● What to produce: Output the full listing word for word.

## start

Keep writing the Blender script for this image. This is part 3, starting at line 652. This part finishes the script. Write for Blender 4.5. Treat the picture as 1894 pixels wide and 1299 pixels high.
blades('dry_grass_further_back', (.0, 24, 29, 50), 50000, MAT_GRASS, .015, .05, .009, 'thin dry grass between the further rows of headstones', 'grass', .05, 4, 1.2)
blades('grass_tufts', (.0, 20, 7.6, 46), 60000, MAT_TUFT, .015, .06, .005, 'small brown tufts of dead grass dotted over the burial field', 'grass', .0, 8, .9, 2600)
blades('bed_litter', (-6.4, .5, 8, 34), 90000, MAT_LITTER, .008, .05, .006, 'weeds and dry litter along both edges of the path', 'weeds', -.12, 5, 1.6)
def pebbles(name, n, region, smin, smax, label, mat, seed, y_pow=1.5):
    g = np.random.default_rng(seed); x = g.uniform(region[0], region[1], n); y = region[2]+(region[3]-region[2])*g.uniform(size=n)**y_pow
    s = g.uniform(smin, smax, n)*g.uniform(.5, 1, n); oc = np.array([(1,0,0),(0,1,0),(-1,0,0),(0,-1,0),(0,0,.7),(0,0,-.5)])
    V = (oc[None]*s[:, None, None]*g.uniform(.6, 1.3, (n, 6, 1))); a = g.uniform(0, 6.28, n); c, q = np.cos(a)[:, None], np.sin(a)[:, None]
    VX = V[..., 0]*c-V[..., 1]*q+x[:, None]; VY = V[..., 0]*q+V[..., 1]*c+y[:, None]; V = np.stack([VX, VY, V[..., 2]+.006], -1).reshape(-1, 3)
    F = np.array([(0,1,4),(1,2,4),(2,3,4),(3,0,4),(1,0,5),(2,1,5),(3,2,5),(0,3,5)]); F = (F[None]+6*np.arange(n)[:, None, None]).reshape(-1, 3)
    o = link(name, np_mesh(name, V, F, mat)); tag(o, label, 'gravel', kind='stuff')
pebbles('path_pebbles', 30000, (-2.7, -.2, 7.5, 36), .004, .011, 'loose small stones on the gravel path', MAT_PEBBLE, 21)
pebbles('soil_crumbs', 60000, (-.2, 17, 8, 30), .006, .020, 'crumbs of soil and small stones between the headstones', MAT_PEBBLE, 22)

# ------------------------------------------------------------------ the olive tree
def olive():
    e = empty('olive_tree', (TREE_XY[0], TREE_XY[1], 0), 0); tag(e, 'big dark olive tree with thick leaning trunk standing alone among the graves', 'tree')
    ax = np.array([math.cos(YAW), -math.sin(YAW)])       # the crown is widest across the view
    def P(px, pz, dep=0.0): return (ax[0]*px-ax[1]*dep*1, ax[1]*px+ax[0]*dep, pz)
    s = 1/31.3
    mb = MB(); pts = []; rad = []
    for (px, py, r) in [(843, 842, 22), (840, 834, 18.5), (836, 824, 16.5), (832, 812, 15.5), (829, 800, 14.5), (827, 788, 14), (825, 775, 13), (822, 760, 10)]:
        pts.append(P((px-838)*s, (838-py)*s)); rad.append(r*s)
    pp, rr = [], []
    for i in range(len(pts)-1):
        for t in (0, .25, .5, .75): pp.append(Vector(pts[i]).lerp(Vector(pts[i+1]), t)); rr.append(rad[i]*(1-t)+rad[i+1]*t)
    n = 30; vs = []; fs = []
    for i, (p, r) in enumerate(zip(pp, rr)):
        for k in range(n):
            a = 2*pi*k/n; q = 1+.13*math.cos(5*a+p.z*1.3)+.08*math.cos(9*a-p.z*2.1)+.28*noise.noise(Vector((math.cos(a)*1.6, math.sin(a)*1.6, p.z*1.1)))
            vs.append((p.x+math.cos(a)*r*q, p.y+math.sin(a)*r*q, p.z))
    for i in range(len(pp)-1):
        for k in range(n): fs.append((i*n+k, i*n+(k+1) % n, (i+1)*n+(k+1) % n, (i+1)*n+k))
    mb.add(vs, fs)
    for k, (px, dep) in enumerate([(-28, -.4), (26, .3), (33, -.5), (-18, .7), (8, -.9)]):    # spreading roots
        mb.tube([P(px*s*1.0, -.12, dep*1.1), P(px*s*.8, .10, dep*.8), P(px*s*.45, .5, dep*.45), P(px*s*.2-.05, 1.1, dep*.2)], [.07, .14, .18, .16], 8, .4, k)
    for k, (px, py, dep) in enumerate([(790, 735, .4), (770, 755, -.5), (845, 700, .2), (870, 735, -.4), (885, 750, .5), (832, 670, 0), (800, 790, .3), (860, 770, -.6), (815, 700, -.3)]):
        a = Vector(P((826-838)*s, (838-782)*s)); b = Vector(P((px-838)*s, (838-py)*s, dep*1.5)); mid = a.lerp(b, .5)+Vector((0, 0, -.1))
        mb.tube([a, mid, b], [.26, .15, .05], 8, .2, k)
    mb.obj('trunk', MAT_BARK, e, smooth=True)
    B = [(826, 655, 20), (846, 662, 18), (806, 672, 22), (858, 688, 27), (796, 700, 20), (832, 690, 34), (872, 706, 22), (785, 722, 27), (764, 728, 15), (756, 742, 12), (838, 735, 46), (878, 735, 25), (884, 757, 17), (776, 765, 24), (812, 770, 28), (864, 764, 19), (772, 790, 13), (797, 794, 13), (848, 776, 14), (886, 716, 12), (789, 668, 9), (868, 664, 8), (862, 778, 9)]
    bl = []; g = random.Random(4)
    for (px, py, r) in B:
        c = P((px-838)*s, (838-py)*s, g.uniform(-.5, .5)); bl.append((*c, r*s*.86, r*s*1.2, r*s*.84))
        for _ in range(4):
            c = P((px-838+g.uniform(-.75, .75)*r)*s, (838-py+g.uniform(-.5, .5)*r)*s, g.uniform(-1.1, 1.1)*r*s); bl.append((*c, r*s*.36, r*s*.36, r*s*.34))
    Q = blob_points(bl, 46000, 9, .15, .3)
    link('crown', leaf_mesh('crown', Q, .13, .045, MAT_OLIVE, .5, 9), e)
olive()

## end

● Task output:
Keep writing the Blender script for this image. This is part 3, starting at line 652. This part finishes the script. Write for Blender 4.5. Treat the picture as 1894 pixels wide and 1299 pixels high.
blades('dry_grass_further_back', (.0, 24, 29, 50), 50000, MAT_GRASS, .015, .05, .009, 'thin dry grass between the further rows of headstones', 'grass', .05, 4, 1.2)
blades('grass_tufts', (.0, 20, 7.6, 46), 60000, MAT_TUFT, .015, .06, .005, 'small brown tufts of dead grass dotted over the burial field', 'grass', .0, 8, .9, 2600)
blades('bed_litter', (-6.4, .5, 8, 34), 90000, MAT_LITTER, .008, .05, .006, 'weeds and dry litter along both edges of the path', 'weeds', -.12, 5, 1.6)
def pebbles(name, n, region, smin, smax, label, mat, seed, y_pow=1.5):
    g = np.random.default_rng(seed); x = g.uniform(region[0], region[1], n); y = region[2]+(region[3]-region[2])*g.uniform(size=n)**y_pow
    s = g.uniform(smin, smax, n)*g.uniform(.5, 1, n); oc = np.array([(1,0,0),(0,1,0),(-1,0,0),(0,-1,0),(0,0,.7),(0,0,-.5)])
    V = (oc[None]*s[:, None, None]*g.uniform(.6, 1.3, (n, 6, 1))); a = g.uniform(0, 6.28, n); c, q = np.cos(a)[:, None], np.sin(a)[:, None]
    VX = V[..., 0]*c-V[..., 1]*q+x[:, None]; VY = V[..., 0]*q+V[..., 1]*c+y[:, None]; V = np.stack([VX, VY, V[..., 2]+.006], -1).reshape(-1, 3)
    F = np.array([(0,1,4),(1,2,4),(2,3,4),(3,0,4),(1,0,5),(2,1,5),(3,2,5),(0,3,5)]); F = (F[None]+6*np.arange(n)[:, None, None]).reshape(-1, 3)
    o = link(name, np_mesh(name, V, F, mat)); tag(o, label, 'gravel', kind='stuff')
pebbles('path_pebbles', 30000, (-2.7, -.2, 7.5, 36), .004, .011, 'loose small stones on the gravel path', MAT_PEBBLE, 21)
pebbles('soil_crumbs', 60000, (-.2, 17, 8, 30), .006, .020, 'crumbs of soil and small stones between the headstones', MAT_PEBBLE, 22)

# ------------------------------------------------------------------ the olive tree
def olive():
    e = empty('olive_tree', (TREE_XY[0], TREE_XY[1], 0), 0); tag(e, 'big dark olive tree with thick leaning trunk standing alone among the graves', 'tree')
    ax = np.array([math.cos(YAW), -math.sin(YAW)])       # the crown is widest across the view
    def P(px, pz, dep=0.0): return (ax[0]*px-ax[1]*dep*1, ax[1]*px+ax[0]*dep, pz)
    s = 1/31.3
    mb = MB(); pts = []; rad = []
    for (px, py, r) in [(843, 842, 22), (840, 834, 18.5), (836, 824, 16.5), (832, 812, 15.5), (829, 800, 14.5), (827, 788, 14), (825, 775, 13), (822, 760, 10)]:
        pts.append(P((px-838)*s, (838-py)*s)); rad.append(r*s)
    pp, rr = [], []
    for i in range(len(pts)-1):
        for t in (0, .25, .5, .75): pp.append(Vector(pts[i]).lerp(Vector(pts[i+1]), t)); rr.append(rad[i]*(1-t)+rad[i+1]*t)
    n = 30; vs = []; fs = []
    for i, (p, r) in enumerate(zip(pp, rr)):
        for k in range(n):
            a = 2*pi*k/n; q = 1+.13*math.cos(5*a+p.z*1.3)+.08*math.cos(9*a-p.z*2.1)+.28*noise.noise(Vector((math.cos(a)*1.6, math.sin(a)*1.6, p.z*1.1)))
            vs.append((p.x+math.cos(a)*r*q, p.y+math.sin(a)*r*q, p.z))
    for i in range(len(pp)-1):
        for k in range(n): fs.append((i*n+k, i*n+(k+1) % n, (i+1)*n+(k+1) % n, (i+1)*n+k))
    mb.add(vs, fs)
    for k, (px, dep) in enumerate([(-28, -.4), (26, .3), (33, -.5), (-18, .7), (8, -.9)]):    # spreading roots
        mb.tube([P(px*s*1.0, -.12, dep*1.1), P(px*s*.8, .10, dep*.8), P(px*s*.45, .5, dep*.45), P(px*s*.2-.05, 1.1, dep*.2)], [.07, .14, .18, .16], 8, .4, k)
    for k, (px, py, dep) in enumerate([(790, 735, .4), (770, 755, -.5), (845, 700, .2), (870, 735, -.4), (885, 750, .5), (832, 670, 0), (800, 790, .3), (860, 770, -.6), (815, 700, -.3)]):
        a = Vector(P((826-838)*s, (838-782)*s)); b = Vector(P((px-838)*s, (838-py)*s, dep*1.5)); mid = a.lerp(b, .5)+Vector((0, 0, -.1))
        mb.tube([a, mid, b], [.26, .15, .05], 8, .2, k)
    mb.obj('trunk', MAT_BARK, e, smooth=True)
    B = [(826, 655, 20), (846, 662, 18), (806, 672, 22), (858, 688, 27), (796, 700, 20), (832, 690, 34), (872, 706, 22), (785, 722, 27), (764, 728, 15), (756, 742, 12), (838, 735, 46), (878, 735, 25), (884, 757, 17), (776, 765, 24), (812, 770, 28), (864, 764, 19), (772, 790, 13), (797, 794, 13), (848, 776, 14), (886, 716, 12), (789, 668, 9), (868, 664, 8), (862, 778, 9)]
    bl = []; g = random.Random(4)
    for (px, py, r) in B:
        c = P((px-838)*s, (838-py)*s, g.uniform(-.5, .5)); bl.append((*c, r*s*.86, r*s*1.2, r*s*.84))
        for _ in range(4):
            c = P((px-838+g.uniform(-.75, .75)*r)*s, (838-py+g.uniform(-.5, .5)*r)*s, g.uniform(-1.1, 1.1)*r*s); bl.append((*c, r*s*.36, r*s*.36, r*s*.34))
    Q = blob_points(bl, 46000, 9, .15, .3)
    link('crown', leaf_mesh('crown', Q, .13, .045, MAT_OLIVE, .5, 9), e)
olive()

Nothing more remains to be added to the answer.